__ENTRIES__:

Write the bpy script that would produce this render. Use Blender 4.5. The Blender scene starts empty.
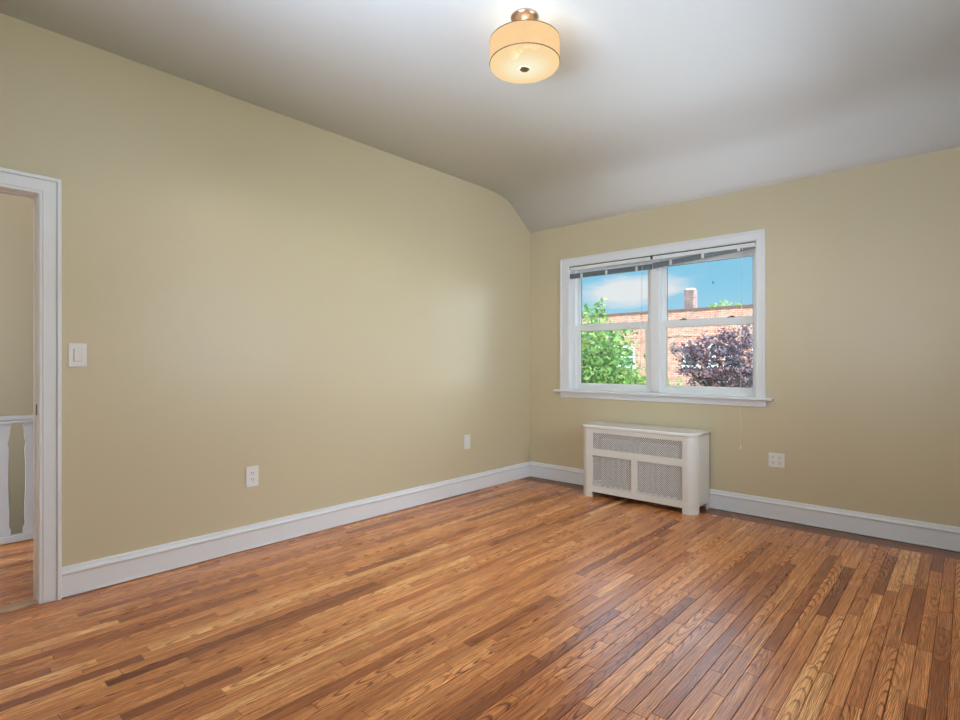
import bpy, bmesh, math, random
from mathutils import Vector, Matrix
random.seed(7)
sc = bpy.context.scene
C = sc.collection
PI = math.pi

# ------------------------------------------------------------------ camera
F_PX = 538.74
YAW = 0.73615
cam_d = bpy.data.cameras.new('camera')
cam = bpy.data.objects.new('camera', cam_d); C.objects.link(cam)
cam.location = (3.4288, -4.5727, 1.2)
cam.rotation_euler = (PI/2, 0, YAW)
cam_d.sensor_width = 36; cam_d.sensor_fit = 'HORIZONTAL'
cam_d.lens = F_PX/960*36
cam_d.shift_y = 2.35/960
cam_d.clip_start = 0.02; cam_d.clip_end = 300
sc.camera = cam

# ------------------------------------------------------------------ world and light
SKY = 0.95
SKY_HIGH = 5.2
SKY_EAST = 8.4
w = bpy.data.worlds.new('sky'); sc.world = w; w.use_nodes = True
nt = w.node_tree; nt.nodes.clear()
def N(t, nt, **k):
    n = nt.nodes.new(t)
    for a, b in k.items(): setattr(n, a, b)
    return n
out = N('ShaderNodeOutputWorld', nt); bg = N('ShaderNodeBackground', nt)
bg.inputs['Strength'].default_value = SKY
tc = N('ShaderNodeTexCoord', nt)
sep = N('ShaderNodeSeparateXYZ', nt); nt.links.new(tc.outputs['Generated'], sep.inputs[0])
rmp = N('ShaderNodeValToRGB', nt)
rmp.color_ramp.elements[0].position = 0.0; rmp.color_ramp.elements[0].color = (.50, .78, .93, 1)
rmp.color_ramp.elements[1].position = .5; rmp.color_ramp.elements[1].color = (.22, .48, .80, 1)
e = rmp.color_ramp.elements.new(.14); e.color = (.29, .66, .90, 1)
nt.links.new(sep.outputs['Z'], rmp.inputs[0])
mp = N('ShaderNodeMapping', nt); mp.inputs['Scale'].default_value = (1, 1, 3.2); mp.inputs['Location'].default_value = (.35, .1, .62)
nt.links.new(tc.outputs['Generated'], mp.inputs[0])
nz = N('ShaderNodeTexNoise', nt); nz.inputs['Scale'].default_value = 3.4; nz.inputs['Detail'].default_value = 9; nz.inputs['Roughness'].default_value = .55
nt.links.new(mp.outputs[0], nz.inputs['Vector'])
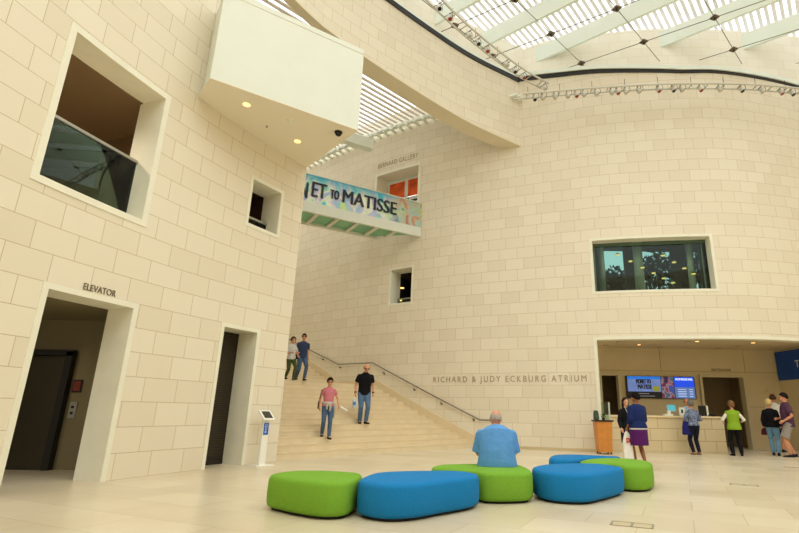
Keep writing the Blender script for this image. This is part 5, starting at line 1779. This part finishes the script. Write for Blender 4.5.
# ---- man in the black polo shirt on the stair
pos = stair_spot(362.5, 5, 0.42)
S = person('balding man in black polo shirt and blue jeans standing on the stair looking down', pos, 20, 1.98, 'm', (218, 156, 122), 1.06,
           ankles=[(0.08, -0.10, 0.08), (-0.08, 0.02, 0.08)], toes=(18, -6), pelvis=(0, -0.03, 0.925), wrists=[(0.25, -0.10, 0.88), (-0.27, -0.06, 0.88)],
           lean=(0.02, 0.10), head=(4, 26), hair='fringe', hair_c=(150, 128, 104), top=[dict(m=BLACK, sleeve=0.62, hem=0.10, ease=0.022, collar=True)],
           bottom=dict(kind='trousers', m=fabric('denim_mid', (86, 114, 146), 0.15, nscale=9), ease=0.016), shoes=(46, 36, 30))
glasses(S); wristband(S, 0, BLACK); wristband(S, 1, BLACK)
bq = S['world'](S['J'][1]['wrist'] + Vector((-0.01, -0.03, -0.17)))
t = empty('plastic_bag', bq); tag(t, 'pale blue and white plastic bag in the hand of the man in black polo', 'bag')
a = MB(); a.rings([[bq + Vector((0.075 * math.cos(q / 10 * 2 * PI) * k, 0.035 * math.sin(q / 10 * 2 * PI) * k, z)) for q in range(10)] for z, k in ((-0.32, 0.5), (-0.28, 1.0), (-0.14, 1.15), (-0.03, 0.75), (0.05, 0.15))]); rel(t, a.build('body', fabric('bag_plastic', (206, 214, 222), 0.10), smooth=True))
a = MB(); a.box(bq + Vector((0.0, -0.042, -0.15)), (0.09, 0.008, 0.11), 0.2); rel(t, a.build('printed_patch', fabric('bag_blue', (96, 128, 180))))

# ---- couple at the head of the flight
LAND_V = 13 * RUN + 0.15
def land_spot(px, dv=0.0):
    k_ = (LAND_V + dv) / RUN
    q = stair_spot(px, k_ + 0.5, 0.5)
    return (q[0], q[1], RISE * NST)
S = person('man in navy T-shirt and jeans walking at the head of the stair flight', land_spot(296.5, 0.0), 38, 1.78, 'm', (206, 146, 112), 1.0,
           ankles=[(0.08, -0.14, 0.08), (-0.08, 0.26, 0.12)], toes=(0, -6), pelvis=(0, 0.02, 0.90), wrists=[(0.25, 0.08, 0.88), (-0.24, -0.12, 0.90)], head=(-24, 6), hair='short', hair_c=(30, 24, 22),
           top=[dict(m=fabric('navy_tee', (52, 62, 92)), sleeve=0.6, hem=0.08, ease=0.016)], bottom=dict(kind='trousers', m=JEANS), shoes=(24, 22, 24))
glasses(S)
S = person('woman in patterned white blouse and olive trousers beside the wall corner at the stair head', land_spot(285.0, 0.1), 42, 1.62, 'f', (210, 152, 118), 1.0,
           ankles=[(0.07, -0.20, 0.08), (-0.08, 0.22, 0.12)], toes=(0, 0), pelvis=(0, 0.0, 0.89), wrists=[(0.20, -0.20, 1.08), (-0.14, -0.22, 1.06)], head=(-4, 8), hair='bob', hair_c=(62, 34, 26),
           top=[dict(m=fabric('white_print', (208, 204, 196), 0.28, nscale=22), sleeve=1.4, hem=0.08)], bottom=dict(kind='trousers', m=fabric('olive_cloth', (74, 84, 44))), shoes=(26, 24, 24))
hb = S['world'](Vector((0.22, 0.0, 0.98)))
t = empty('handbag', hb); tag(t, 'small black bag hanging between the couple at the stair head', 'bag')
a = MB(); a.box(hb, (0.08, 0.18, 0.24), 0.4); rel(t, a.build('body', BLACK, bevel=0.02))
a = MB(); a.tube([hb + Vector((0, 0, 0.1)), S['world'](S['sh'][0] + Vector((0.03, 0, 0.06)))], 0.012, 6); rel(t, a.build('strap', BLACK))

# ---- seated man, seen from behind
x, y, _ = on_z(498.5, 468, 0.42)
S = person('heavy balding man in light blue shirt seated on the middle green bench', (x, y + 0.22, 0), 180, 1.72, 'm', (206, 140, 108), 1.72, 0.78,
           headscale=1.30, slope=0.78, lean=(-0.08, 0.80), pelvis=(0, 0, 0.535), ankles=[(0.17, -0.60, 0.08), (-0.17, -0.60, 0.08)], toes=(12, -12), knees=[(0.2, -0.6, 1), (-0.2, -0.6, 1)],
           wrists=[(0.25, -0.40, 0.58), (-0.25, -0.40, 0.58)], elbows=[(0.42, 0.6, -1.2), (-0.42, 0.6, -1.2)], head=(-12, 4), hair='fringe', hair_c=(176, 164, 150),
           top=[dict(m=mat('light_blue_shirt', (92, 148, 206), 0.8, noise=0.06, nscale=7, bump=0.9, bscale=7, spec=0.2), sleeve=0.98, hem=0.10, ease=0.030, collar=True, flare=1.08)],
           bottom=dict(kind='trousers', m=fabric('seated_navy', (34, 46, 84)), ease=0.012), shoes=(60, 50, 40))

# ---- two women talking beside the benches
x, y, _ = on_z(629.5, 460)
S = person('smiling long haired woman in black coat with pale lanyard facing the camera near the podium', (x, y, 0), 14, 1.72, 'f', (214, 158, 124), 0.98,
           ankles=[(0.08, 0, 0.08), (-0.08, 0.02, 0.08)], wrists=[(0.24, -0.05, 0.87), (-0.25, -0.10, 0.88)], head=(2, 0), hair='long', hair_c=(44, 26, 22),
           top=[dict(m=BLACK, sleeve=1.95, hem=0.30, ease=0.022, name='coat', flare=1.0)], bottom=dict(kind='skirt', m=fabric('charcoal_dress', (30, 28, 30)), hem=0.46), shoes=(24, 22, 22))
a = MB()
for s in (1, -1): a.tube([S['neck'] + Vector((s * 0.06, -0.05, -0.02)), S['spine'][4] + Vector((s * 0.05, -0.16, 0.0)), S['spine'][3] + Vector((0.0, -0.165, 0.02))], 0.007, 6)
a.box(S['spine'][3] + Vector((0, -0.168, -0.02)), (0.06, 0.008, 0.09))
S['child']('lanyard', a, M['white'])
x, y, _ = on_z(641.5, 466.5)
S = person('woman in navy cardigan and purple skirt seen from behind, carrying a white carrier bag', (x, y, 0), 196, 1.80, 'f', (148, 92, 64), 1.20,
           ankles=[(0.07, -0.10, 0.08), (-0.08, 0.06, 0.08)], wrists=[(0.25, -0.10, 0.90), (-0.16, -0.24, 1.0)], head=(20, 4), hair='full', hair_c=(18, 15, 15),
           top=[dict(m=fabric('white_lace', (216, 210, 204), 0.2, nscale=40), sleeve=0, hem=0.07, ease=0.020, name='blouse'), dict(m=fabric('navy_knit', (28, 42, 92), 0.06), sleeve=1.5, hem=0.035, ease=0.028, name='cardigan')],
           bottom=dict(kind='skirt', m=fabric('purple_cloth', (82, 28, 92)), hem=0.44, ease=0.008), shoes=(40, 34, 36), face=False)
bq = S['world'](S['J'][0]['wrist'] + Vector((0.0, -0.04, -0.14)))
t = empty('carrier_bag', bq); tag(t, 'tall white carrier bag with red print held by the woman in purple skirt', 'bag')
a = MB(); a.rings([[bq + Vector((sx_ * wd, sy_ * dp, z)) for sx_, sy_ in ((-1, -1), (1, -1), (1, 1), (-1, 1))] for z, wd, dp in ((-0.62, 0.10, 0.06), (-0.60, 0.125, 0.07), (-0.2, 0.105, 0.06), (0.0, 0.06, 0.02), (0.06, 0.02, 0.015))]); rel(t, a.build('body', fabric('white_plastic', (232, 230, 222), 0.04), smooth=False, bevel=0.01))
a = MB(); a.tube([bq + Vector((-0.03, 0, 0.02)), bq + Vector((0, 0, 0.13)), bq + Vector((0.03, 0, 0.02))], 0.008, 6); rel(t, a.build('handle', M['white']))
mrd = fabric('bag_red', (206, 60, 52))
a = MB()
a.box(bq + Vector((-0.03, -0.072, -0.17)), (0.03, 0.006, 0.12), rx=-0.05); a.box(bq + Vector((0.0, -0.072, -0.12)), (0.08, 0.006, 0.03)); a.box(bq + Vector((0.01, -0.073, -0.20)), (0.08, 0.006, 0.03)); a.box(bq + Vector((0.035, -0.072, -0.16)), (0.03, 0.006, 0.07))
rel(t, a.build('red_print', mrd))

# ---- at the counter
def spot(px, py): 
    q = on_z(px, py); return (q[0], min(q[1], YC - 0.30), 0)
S = person('grey haired woman in navy and white patterned blouse standing at the counter', spot(697.0, 454.8), 186, 1.74, 'f', (206, 150, 120), 1.05,
           ankles=[(0.10, 0.0, 0.08), (-0.10, 0.0, 0.08)], wrists=[(0.22, -0.26, 1.10), (-0.22, -0.26, 1.12)], lean=(0.04, 0.10), head=(4, 2), hair='full', hair_c=(112, 108, 100), face=False,
           top=[dict(m=fabric('blue_white_print', (110, 120, 146), 0.85, nscale=17), sleeve=1.5, hem=0.0, ease=0.02, flare=1.05)],
           bottom=dict(kind='trousers', m=NAVY, ease=0.016), shoes=(150, 120, 92))
hb = S['world'](Vector((0.22, -0.06, 0.80)))
t = empty('tote_bag', hb); tag(t, 'dark blue cloth bag hanging at the left side of the patterned blouse', 'bag')
a = MB(); a.rings([[hb + Vector((sx_ * wd, sy_ * dp, z)) for sx_, sy_ in ((-1, -1), (1, -1), (1, 1), (-1, 1))] for z, wd, dp in ((-0.17, 0.13, 0.05), (-0.14, 0.15, 0.07), (0.1, 0.13, 0.06), (0.26, 0.10, 0.03))]); rel(t, a.build('body', fabric('bag_navy', (34, 34, 104)), bevel=0.01))
a = MB(); a.tube([hb + Vector((0.0, 0, 0.24)), S['world'](S['J'][0]['elbow'] + Vector((0, -0.06, -0.02)))], 0.012, 6); rel(t, a.build('handle', fabric('bag_navy', (34, 34, 104))))
S = person('woman in lime green vest over white sleeves and black trousers standing at the counter end', (on_z(738, 456)[0], on_z(738, 456)[1], 0), 168, 1.73, 'f', (208, 150, 118), 1.10,
           ankles=[(-0.13 + 0.26, 0.0, 0.08), (-0.14, -0.02, 0.08)], toes=(12, -14), wrists=[(0.24, -0.25, 1.06), (-0.26, -0.22, 1.06)], elbows=[(0.8, 1, -0.2), (-0.8, 1, -0.2)], head=(-6, 0), hair='bob', hair_c=(128, 92, 60), face=False,
           top=[dict(m=fabric('white_cotton', (232, 228, 216), 0.03), sleeve=1.6, hem=0.0, ease=0.010, name='blouse'), dict(m=fabric('lime_fleece', (134, 168, 44)), sleeve=0, hem=0.10, ease=0.030, name='vest')],
           bottom=dict(kind='trousers', m=BLACK, ease=0.016), shoes=(30, 26, 26))
x, _, z = on_y(688, 397.6, 19.55)
S = person('bald attendant in pale blue shirt behind the counter', (x - 0.10, 19.55, 0), -4, 1.86, 'm', (222, 148, 112), 1.05,
           head=(10, 14), hair='fringe', hair_c=(150, 128, 110), wrists=[(0.22, -0.18, 0.95), (-0.22, -0.18, 0.95)], top=[dict(m=fabric('pale_blue_shirt', (170, 192, 216)), sleeve=1.8, hem=0.05, collar=True)],
           bottom=dict(kind='trousers', m=NAVY), shoes=(24, 22, 22))

# ---- the queue at the right
qx, qy, _ = on_z(776.5, 455.6)
S = person('blonde woman in black top and light blue jeans at the front of the queue', (qx, qy, 0), 142, 1.82, 'f', (210, 156, 122), 1.08,
           ankles=[(0.08, -0.12, 0.08), (-0.08, 0.08, 0.08)], wrists=[(0.24, -0.10, 0.90), (-0.22, -0.14, 0.92)], head=(12, 4), hair='full', hair_c=(214, 186, 124), face=False,
           top=[dict(m=BLACK, sleeve=1.9, hem=0.06, ease=0.020)], bottom=dict(kind='trousers', m=JEANS_L, ease=0.014), shoes=(28, 28, 34))
hb = S['world'](Vector((0.24, -0.10, 0.78)))
t = empty('handbag', hb); tag(t, 'dark red handbag held low by the blonde woman in black', 'bag')
a = MB(); a.rings([[hb + Vector((sx_ * wd, sy_ * dp, z)) for sx_, sy_ in ((-1, -1), (1, -1), (1, 1), (-1, 1))] for z, wd, dp in ((-0.16, 0.08, 0.05), (-0.12, 0.10, 0.06), (0.02, 0.08, 0.05), (0.06, 0.04, 0.02))]); rel(t, a.build('body', fabric('bag_maroon', (84, 30, 40)), bevel=0.01))
a = MB(); a.tube([hb + Vector((-0.04, 0, 0.04)), hb + Vector((0, 0, 0.16)), hb + Vector((0.04, 0, 0.04))], 0.009, 6); rel(t, a.build('handle', fabric('bag_maroon', (84, 30, 40))))
px1 = on_z(793.5, 457.2)
S = person('tall man in dark purple polo shirt and grey shorts', (px1[0], px1[1], 0), -112, 2.02, 'm', (206, 142, 108), 1.10, 1.1,
           ankles=[(0.09, -0.06, 0.08), (-0.10, 0.06, 0.08)], wrists=[(0.26, -0.14, 0.98), (-0.16, -0.20, 1.04)], elbows=[(0.5, 1, -0.5), (-0.5, 1, -0.5)], head=(-4, 2), hair='short', hair_c=(34, 26, 22),
           top=[dict(m=fabric('plum_polo', (84, 54, 76)), sleeve=0.75, hem=0.12, ease=0.024, collar=True)], bottom=dict(kind='trousers', name='shorts', m=fabric('grey_shorts', (150, 142, 134)), length=0.95, ease=0.024), shoes=(30, 32, 42))
q2 = on_z(783.0, 452.5)
S = person('man in white shirt standing behind the blonde woman and the purple polo', (q2[0] + 0.06, q2[1] + 0.2, 0), 128, 2.06, 'm', (200, 132, 100), 1.02,
           ankles=[(0.09, 0, 0.08), (-0.09, 0.04, 0.08)], wrists=[(0.2, -0.2, 1.0), (-0.2, -0.2, 1.0)], head=(30, 6), hair='short', hair_c=(88, 62, 44),
           top=[dict(m=fabric('white_shirt', (226, 222, 212), 0.03), sleeve=0.7, hem=0.10, ease=0.02, collar=True)], bottom=dict(kind='trousers', name='shorts', m=fabric('navy_shorts', (34, 36, 70)), length=0.95, ease=0.024), shoes=(34, 34, 40))
glasses(S, (60, 20, 24))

__DIRECTIONS__: Pictures stay out. Repeat only the lines from the beginning of the data through the line that has "sc.camera = cam".

__SOLUTION__:
Write the bpy script that would produce this render. Use Blender 4.5. The Blender scene starts empty.
import bpy, bmesh, math, random
from mathutils import Vector, Matrix
random.seed(7)
sc = bpy.context.scene
C = sc.collection
PI = math.pi

# ------------------------------------------------------------------ camera
F_PX = 538.74
YAW = 0.73615
cam_d = bpy.data.cameras.new('camera')
cam = bpy.data.objects.new('camera', cam_d); C.objects.link(cam)
cam.location = (3.4288, -4.5727, 1.2)
cam.rotation_euler = (PI/2, 0, YAW)
cam_d.sensor_width = 36; cam_d.sensor_fit = 'HORIZONTAL'
cam_d.lens = F_PX/960*36
cam_d.shift_y = 2.35/960
cam_d.clip_start = 0.02; cam_d.clip_end = 300
sc.camera = cam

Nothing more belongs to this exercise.